La mostra personale di Tomoko Nagao (Nagoya, 1976), esposta dal 27 settembre al 27 ottobre 2018 presso la galleria Deodato Arte di Milano nella sede di via Nerino, è incentrata sulla recente spettacolare e inedita produzione dell’artista giapponese che da anni contamina la grande arte occidentale con i miti della cultura manga nel solco della tendenza micro-Pop.
Il nuovo ciclo presentato in quest’occasione è quello dei Flowers, la recente produzione in vettoriale che rappresenta una rievocazione in chiave Pop dei classici vasi di fiori fiamminghi, tratti in particolare da Jan Brueghel: lo splendore delle varietà floreali, la magnificenza dei colori sono tradotti in superficie attraverso singolare rielaborazione digitale. I fiori hana rappresentano uno dei punti cardine dell’ideale di bellezza effimera dell’estetica della cultura Giapponese, già introdotti in chiave ultra-pop da Takashi Murakami che ha utilizzato il soggetto floreale in modo seriale, tra opere uniche, stampe e capsule-collection, proposti con la faccina da “emoticon” come liaison tra l’immaginario pop occidentale e orientale.
Nell’interpretazione di Tomoko, il tema è legato alla vanitas e rappresenta l’ennesima riflessione attorno al motivo della morte attraverso il suo opposto, la vita. La scelta di questa singolare iconografia da parte dell’artista risponde al medesimo criterio che in passato l’ha avvicinata al particolare della mela bacata di Caravaggio, all’immagine di Narciso che si specchia, o alla Medusa dalla testa insanguinata, rappresentando una sorta di felice ossessione.
Un’attenta lettura dei temi scelti da Tomoko individua la ricorrenza di figure femminili sottilmente erotiche o miti della bellezza occidentale, tradotte nell’estetica kawaii (carino, leggero): donne, come Salomè, che l’artista intende riabilitare come icone eroiche di una femminilità sempre soggetta alla violenza stereotipata della cultura dell’occhio maschile, da cui intendono liberarsi e irrompere come protagoniste. Ne consegue un ulteriore e più intimo senso dell’operare, che è connesso alla propria esperienza di donna artista nel mondo dell’arte, con le difficoltà e le ambiguità che la vicenda creativa comporta, ma intende allargarsi alla condizione femminile giapponese contemporanea, sempre più fragile e tuttavia abile a celare il dramma più sofferto dietro un’icona felice e spensierata.

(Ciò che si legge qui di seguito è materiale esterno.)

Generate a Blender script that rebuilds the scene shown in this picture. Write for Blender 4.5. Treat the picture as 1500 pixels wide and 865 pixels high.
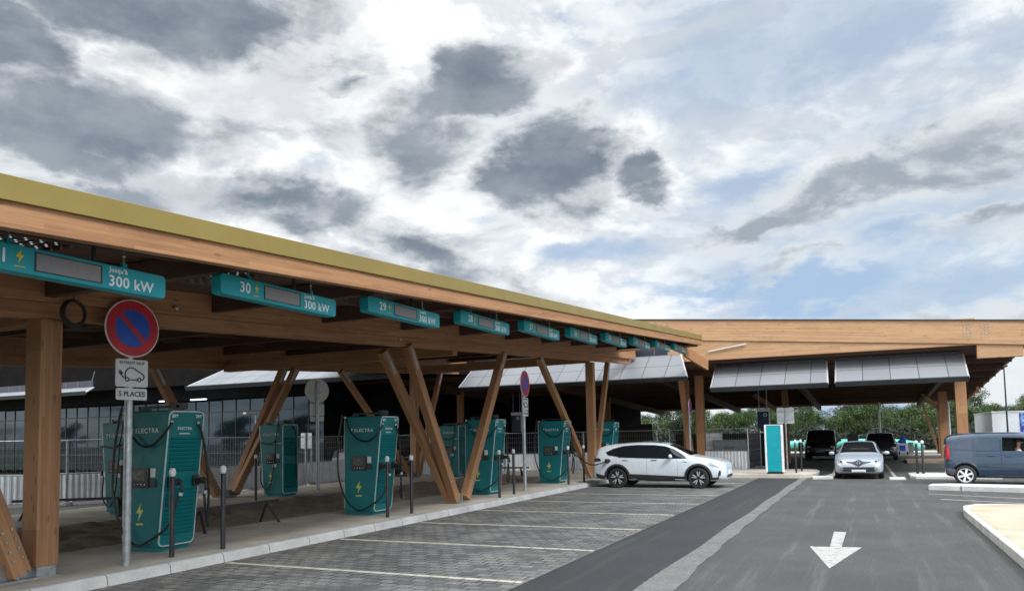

Negli spazi della galleria Deodato sono allestiti altri nuovi cicli di Tomoko, tutti del 2018: si tratta di stencil che rappresentano una variante della precedente produzione su materiali particolarmente iridescenti e riflettenti, in grado di rendere l’icona sempre più leggera nel trasferimento dal digitale alla superficie trasparente. La tecnica dello stencil, nota al mondo dell’arte grazie ai linguaggi della street art (da Banksy in poi) è riproposta e sperimentata su materiali cangianti che vanno oltre il semplice cambio di supporto e diventano un importante display tecnico e tecnologico.
Una sezione è dedicata ai recenti quadri a olio dal soggetto della Gioconda, che riflettono la progressiva maturazione dell’artista nella sua produzione dell’olio su tela. L’immagine è sempre più “corrotta” dallo sfondo che avanza, come se l’icona si facesse inconsistente e trasparente in rapporto allo spazio pittorico, alla pennellata, che diviene protagonista. Il digitale, il vettoriale, con la sua inconfondibile perfezione grafica, viene progressivamente invaso da un magma pittorico nuovo.
L’arte di Tomoko, aderisce all’esperienza culturale Superflat, capace di elaborare dei dispositivi a lettura stratificata, apparentemente banali, basati sull’icona e sulla sua ripetizione “differente” dell’immagine tratta dall’antico, declinata in mille varianti. Nelle sue opere assistiamo all’innesto della tradizione giapponese delle anime nei miti della cultura occidentale, italiana in particolare, già peraltro setacciati dalla lunga esperienza Pop degli anni settanta e rivisitati dalle tendenze postmoderne degli anni Ottanta a cui esplicitamente Tomoko si ricollega: Caravaggio, Leonardo da Vinci, Botticelli, Tiziano, Velasquez, la scuola di Fontainebleau, Delacroix. In questa contaminazione e rilettura del passato come presente, trovano protagonismo qualificato anche le icone dei brand più famosi, introdotte con gusto tra l’ironia e la satira, che diventano emblema del contemporaneo e della società dell’economia globale e dei consumi di massa.